Sarah is a Co-Director at the Yuba Harm Reduction Collective, a rural worker led needle exchange. She is an organizer for the Sex Workers Outreach Project in Sacramento, and has done work for Smoke Works and Youth RISE. She is a 2024 recipient of the Jude Byrne Award.

Frontline Worker Wellness and Retention in Harm Reduction Organizations

Sarah Whipple
Faced with responding to constant crises with low wages, many harm reduction workers are forced to leave the field. I was one of them. After five years of doing underpaid harm reduction outreach in encampments and losing people at work and in my own life, the level of grief and trauma became too much. I had to step away. When I returned to the work as a Co-Director for the Yuba Harm Reduction Collective, my coworkers and I were committed to prioritizing worker wellness and retention through enacting real structural change in the organization.
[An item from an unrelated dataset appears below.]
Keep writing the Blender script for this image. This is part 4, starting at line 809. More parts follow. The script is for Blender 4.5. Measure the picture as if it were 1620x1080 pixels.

To support wellness beyond lip service, Yuba Harm Reduction Collective implemented policies such as a four day work week, unlimited paid time off, paid commute, wellness stipends, living wages, equal pay, conflict resolution training, intentional spaces for joy, and a horizontal structure with fist-to-five decision making. We started paying volunteers so that participants who weren't ready for full-time employment could be meaningfully involved in all levels of our work.

This presentation will cover lessons learned and implementation advice for other organizations struggling with grief, burnout, and retention. Yuba Harm Reduction Collective regularly meets with a network of other worker-led organizations to share strategies, and we have learned so much about how to resolve and work through conflict, support people through grief, and create cultures of care in our work.

The harm reduction community often speaks of hiring people who use drugs, but it is irresponsible to hire marginalized people for traumatic jobs without caring for their wellbeing. The harm reduction movement should no longer accept underpaying staff and leaving them to handle the impacts of trauma alone. This presentation will support organizations who want to implement changes, and support workers in advocating for those changes in their organizations.